IN command and keyboard scanning - Is this a bug in BASin?

edited July 2011 in Sinclair Basic
Hi Folks,

Still reading Dilwyn Jones book on the Spectrum and I have got to the section on IN and keyboard scanning. I wrote the following wee program to test this out:
100 CLS 
110 PRINT AT 0,0;"IN 63486 (1-5)    =";IN 63486;"  "
120 PRINT AT 1,0;"IN 64510 (Q-T)    =";IN 64510;"  "
130 PRINT AT 2,0;"IN 65022 (A-G)    =";IN 65022;"  "
140 PRINT AT 3,0;"IN 65278 (CAPS-V) =";IN 65278;"  "
150 PRINT AT 4,0;"IN 61438 (6-0)    =";IN 61438;"  "
160 PRINT AT 5,0;"IN 57342 (Y-P)    =";IN 57342;"  "
170 PRINT AT 6,0;"IN 49150 (H-ENTER)=";IN 49150;"  "
180 PRINT AT 7,0;"IN 32766 (B-SPACE)=";IN 32766;"  "
200 GO TO 110

The book states that the IN commands should display 255 unless I press one of the keys on the row they are mapped to. When I run the above in BASin I get 191 displayed.

Is this a problem with BASin or is the book wrong?

Many thanks

Paddy
Post edited by Paddy Coleman on

Comments

  • edited July 2011
    The value can be either 191 or 255. Neither the book or BASin are wrong. Just an idiosyncrasy of the speccy. To know more, consult the CSS FAQ.
  • edited July 2011
    Excellent, thanks Arjun. What a great document.

    Paddy
  • edited July 2011
    The top 3 bits should be masked off ( AND 00011111b ) and they do not provide anything meaningful. After doing so, no keys pressed will result in 00011111b = 31d = 0x1F and for every key you press (in the half row you have sampled) one of the bits will go to zero.

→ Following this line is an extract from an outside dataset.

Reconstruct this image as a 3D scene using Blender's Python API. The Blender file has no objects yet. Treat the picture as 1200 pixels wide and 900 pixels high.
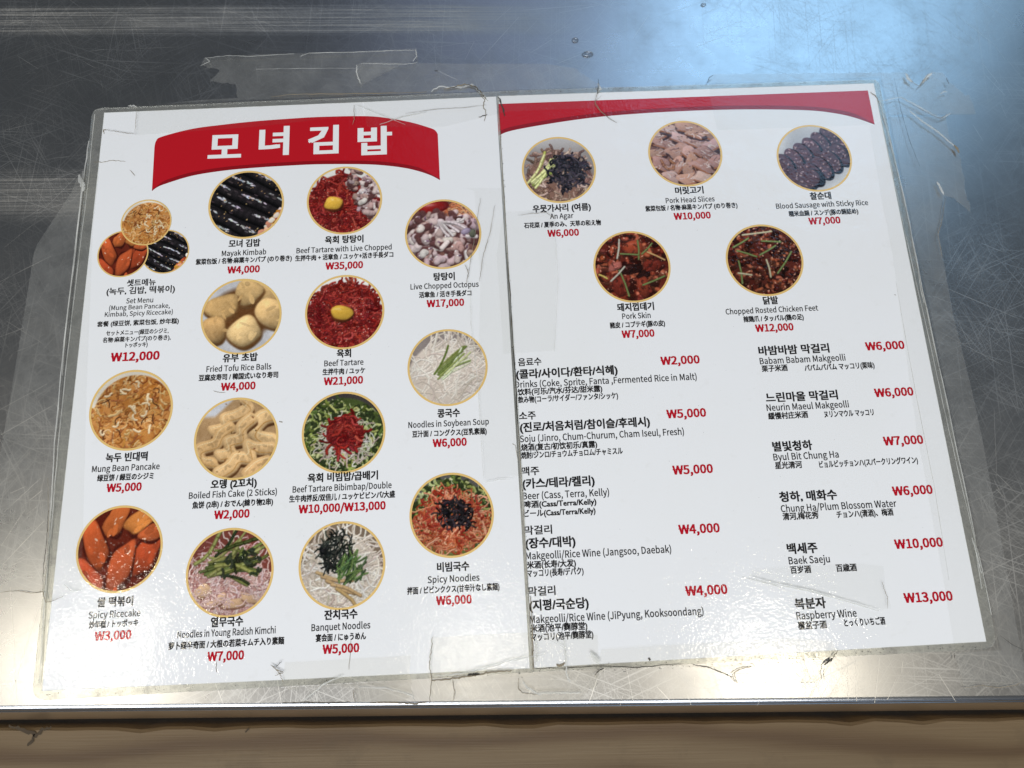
import bpy, bmesh, math, random
import numpy as np
from mathutils import Matrix, Vector

random.seed(7)
rng = np.random.default_rng(11)
SC = bpy.context.scene
COL = SC.collection

# ------------------------------------------------------------------ camera
F = 890.0                                   # focal length of the 1200 px wide photograph
R = np.array([[0.99881781, -0.04828096, 0.00565052],
              [-0.04512326, -0.96411246, -0.26163153],
              [0.01807956, 0.26106727, -0.96515129]])     # menu frame -> camera frame (x right, y down, z forward)
CP = np.array([0.20936466, -0.26323852, 0.36462971])      # camera in the menu frame (origin = top left paper corner)
ANG = math.radians(2.279)                   # the menu lies turned against the table's front edge
OFF = Vector((0.0, 0.3029, 0.0))
M2W = Matrix.Translation(OFF) @ Matrix.Rotation(ANG, 4, 'Z')
W2M = M2W.inverted()

def at_menu(x, y, z=0.0):
    d = R.T @ np.array([(x - 600) / F, (y - 450) / F, 1.0])
    p = CP + d * ((z - CP[2]) / d[2])
    return (float(p[0]), float(p[1]))

def at(x, y, z=0.0):
    u, v = at_menu(x, y, z)
    p = M2W @ Vector((u, v, 0))
    return (p.x, p.y)

cam = bpy.data.cameras.new('camera')
co = bpy.data.objects.new('camera', cam); COL.objects.link(co)
cam.sensor_fit = 'HORIZONTAL'; cam.sensor_width = 36; cam.lens = 36 * F / 1200
cam.clip_start = 0.01; cam.clip_end = 50
Rc = Matrix(((R[0][0], R[0][1], R[0][2]), (-R[1][0], -R[1][1], -R[1][2]), (-R[2][0], -R[2][1], -R[2][2]))).transposed()
co.matrix_world = M2W @ (Matrix.Translation(Vector(CP)) @ Rc.to_4x4())
SC.camera = co

# ------------------------------------------------------------------ light
w = bpy.data.worlds.new('World'); SC.world = w; w.use_nodes = True
w.node_tree.nodes['Background'].inputs[0].default_value = (0.82, 0.91, 1.0, 1)
w.node_tree.nodes['Background'].inputs[1].default_value = 0.072

def area(name, loc, target, sx, sy, power, color, shape='RECTANGLE'):
    l = bpy.data.lights.new(name, 'AREA'); l.shape = shape; l.size = sx
    if shape in ('RECTANGLE', 'ELLIPSE'): l.size_y = sy
    l.energy = power; l.color = color
    o = bpy.data.objects.new(name, l); COL.objects.link(o)
    o.location = loc
    o.rotation_euler = (Vector(target) - Vector(loc)).to_track_quat('-Z', 'Y').to_euler()
    return o

def mirror(x, y, dist):                     # where a lamp stands that the surface mirrors at this spot
    u, v = at_menu(x, y); d = np.array([u, v, 0]) - CP; d /= np.linalg.norm(d); d[2] *= -1
    p = np.array([u, v, 0]) + d * dist
    return M2W @ Vector(p)

TGT = M2W @ Vector((0.21, -0.16, 0))
WARM = (1.0, 0.92, 0.76)
for (px, py, s, e) in ((118, 771, .08, 1.5), (558, 757, .05, .65), (895, 788, .08, 1.5)):
    p = mirror(px, py, 1.25)
    area('ceiling_bulb', p, (p.x, p.y, 0), s, s, e, WARM, 'DISK')
p = mirror(925, 45, 2.0)
area('window_light', p, TGT, 0.85, 0.7, 5.0, (0.36, 0.66, 1.0))
p = mirror(640, 60, 2.2)
area('window_side_light', p, TGT, 0.9, 0.9, 1.1, (0.50, 0.62, 1.0))
p = mirror(420, 1500, 2.2)
area('ceiling_panel', p, TGT, 2.6, 0.9, 66, (0.955, 0.975, 1.0))
area('street_light', (1.0, -2.6, 0.25), (0.3, 0, 0), 1.6, 0.8, 3.0, (0.5, 0.72, 1.0))

vs = SC.view_settings
vs.view_transform = 'Standard'; vs.look = 'None'; vs.exposure = 0; vs.gamma = 1
SC.cycles.max_bounces = 8; SC.cycles.transparent_max_bounces = 16

# ------------------------------------------------------------------ helpers
def srgb(r, g, b):
    f = lambda c: (c / 255 / 12.92) if c / 255 <= 0.04045 else ((c / 255 + 0.055) / 1.055) ** 2.4
    return (f(r), f(g), f(b), 1)

def tag(o, label=None, cat=None, group=None, kind=None):
    if label: o['label'] = label
    if cat: o['category'] = cat
    if group: o['group'] = group
    if kind: o['kind'] = kind
    return o

def empty(name, loc=(0, 0, 0), rz=0):
    o = bpy.data.objects.new(name, None); COL.objects.link(o)
    o.location = loc; o.rotation_euler = (0, 0, rz); o.empty_display_size = 0.02
    return o

def mobj(name, verts, faces, mat, parent=None, smooth=False):
    me = bpy.data.meshes.new(name); me.from_pydata([tuple(v) for v in verts], [], faces); me.update()
    if smooth: me.polygons.foreach_set('use_smooth', [True] * len(me.polygons))
    me.materials.append(mat)
    o = bpy.data.objects.new(name, me); COL.objects.link(o)
    if parent: o.parent = parent
    return o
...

    This little program I threw together shows the affect of multiple key presses. Spectrum emulators show different behaviour compared to a real spectrum when certain keys combination of three or more are pressed simultaneously.

    Keyboard Scanner (tzx)
    Keyboard Scanner (z80)
  • edited July 2011
    If you are coding games, which just need a handful of keys to work, you can explicitly do the two compares (assumming 111 or 000 for the topmost bits) using an OR in your IF. It saves time.

    As for the other matter, PC keyboards were initially designed to type, not to play games. How many and which keys can be pressed together varies from keyboard to keyboard and from keyboard handler to keyboard handler. There's really nothing an emulator coder can do about it.

    There's a cheat in Phantomas 2 which takes you to the last stage if you press the whole two first rows of keys (1-0 and Q-P) which can't be achieved on a PC emulator due to keyboard restrictions.
  • edited July 2011
    na_th_an wrote: »
    There's a cheat in Phantomas 2 which takes you to the last stage if you press the whole two first rows of keys (1-0 and Q-P) which can't be achieved on a PC emulator due to keyboard restrictions.

    and due to the ZX Spectrum keyboard bug this can be reached by pressing just 12 keys. An example:
    press 1-5 and Q and 6-0 and P or any key on the second row per port will do.
  • edited July 2011
    That makes sense :D Never thought of it!